How to address her? “Your Grace”, seemed
appropriate but that is reserved for archbishops, even if “grace” is
hardly the first word that comes to mind when considering some who have
held such office.
“My Lord”, of course, is out.
She
will be “The Most Rev” as opposed to “The Right Rev”.
Bishops of Meath
and Kildare are automatically “The Most Rev”. All other bishops in the Church of Ireland are “Right Rev”.
She also has been referred to as “Bishop-elect Storey”. So what’s it to be?
“Call me Pat,” said the Co Down native who will be consecrated on Saturday as the first woman bishop in these islands.
Hers was a late vocation. She wanted to be
an air hostess. She was a doctor’s receptionist and worked for years
with Weight Watchers. She is a wife and the mother of two adult
children. This is no ordinary bishop.
She grew up
on the Cregagh Road in east Belfast in a family that was “nominally
Presbyterian but we didn’t go [to church]”. She “fell into” religion at Trinity College Dublin.
She had gone there in 1978 to study English and French because she
wanted to follow in the footsteps of her “very glamorous aunt”, who was
an air hostess.
A friend was also a student at
TCD. “She kinda worked on me I suppose and eventually I started reading
the gospels, made a decision of faith for myself.”
She started attending
church in Kill O’The Grange parish – “a lot of the students” went to
church – and became a youth worker there on finishing at Trinity in
1982. Working with youth would be a major part of her life.
‘Ecstatic’
‘Ecstatic’
At the time she survived on £10 a week, stayed with “a lovely couple in Killiney”, while her family funded her car. Her family were “really pleased” when she started going to church.

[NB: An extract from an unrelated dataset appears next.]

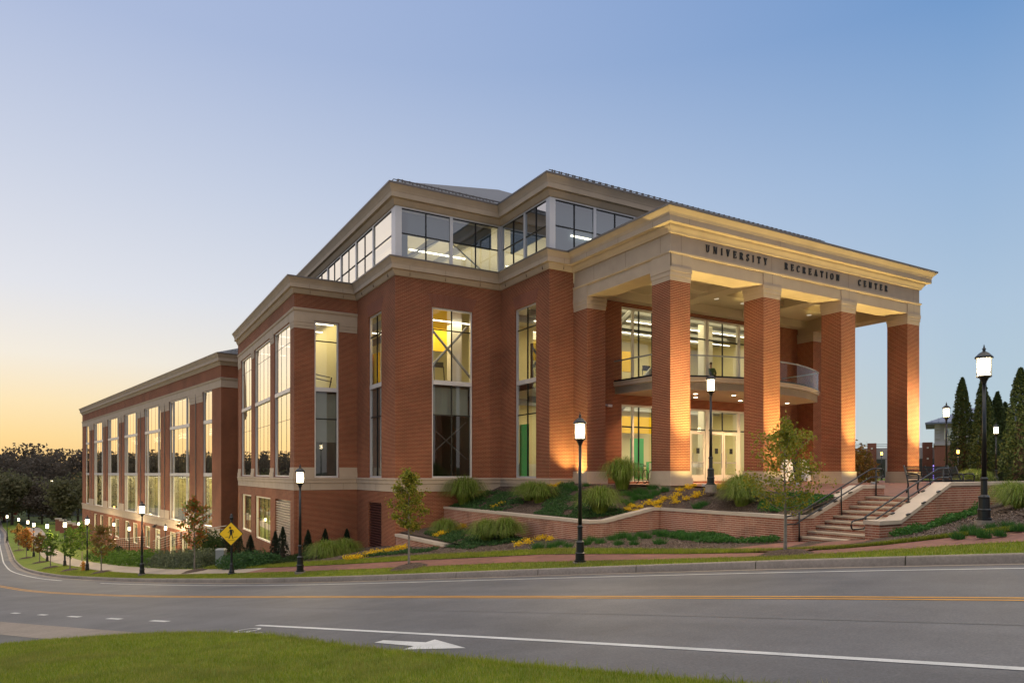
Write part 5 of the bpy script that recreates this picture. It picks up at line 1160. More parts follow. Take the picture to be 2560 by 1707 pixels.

They were “thrilled, and then
when I mentioned the ministry later on in life they were over the
moon”.
Her mother has since died, while her father is “ecstatic” that
she will be a bishop.
It was at Trinity she met
her husband, Earl, then training for the ministry. He was a curate in
Dungannon when they married in 1983. She became a receptionist for a GP
there. They moved to Crinken parish in south Co Dublin in 1986, where
Earl was rector for 10 years.
Their two children, Carolyn (26) and Luke
(22), were born there. She worked for Weight Watchers for several years
and “did jobs that fitted in with family life”.
When the children were a bit older she wanted to
do more with her life. She and Earl discussed it. He thought “two
ministers in the family would be chaos” so when she was accepted it was
“a bit of a shock”. She began training in 1994. Her first curacy was in Ballymena,
Co Antrim. Earl was by then working in Belfast. She became curate at
Glenavy parish there when Earl was rector.
“Actually, it was grand but
we wouldn’t have done it long term. It was a very happy time . . . we’ve
been happy everywhere we’ve been.”
In 2004 they
moved to Derry where she has been rector at St Augustine’s since. Earl
has set up a PR business there. “It’s devastating to be packing up and
leaving. I love Derry. It’s a very special city.”
She was on the road to Derry when she got that “most unexpected” call from Church of Ireland primate Archbishop Richard Clarke. She had been at a wedding in Wicklow and was driving home.
Elected
Elected
“The archbishop said something like: ‘Look Pat, this is going to be a surprise. You’d better pull in’.”
He told her she had been elected
Bishop of Meath and Kildare.
“I fall on the floor of my little MX5 and
think how will I get home with this news?”
She asked for 24 hours to
think about it.
She rang Earl. “I think he thought from the
tone of my voice someone had died.”
The family discussed it.
She and
Earl went for a long walk over the Foyle bridge, and back.
“It
would have been a very hard thing to turn down.”
She recalled how
Archbishop Clarke had said “trust the church. Trust the process. You’ve
been elected. It’s not tokenism. Those sort of things helped. I felt
like I had to trust the Holy Spirit.”
The following morning she rang to
accept.
She and Archbishop Clarke have discussed
how she is to be addressed and decided that, on formal occasions, she
will be addressed as “Madam Bishop”.
She will be consecrated in Dublin’s Christ Church Cathedral on Saturday.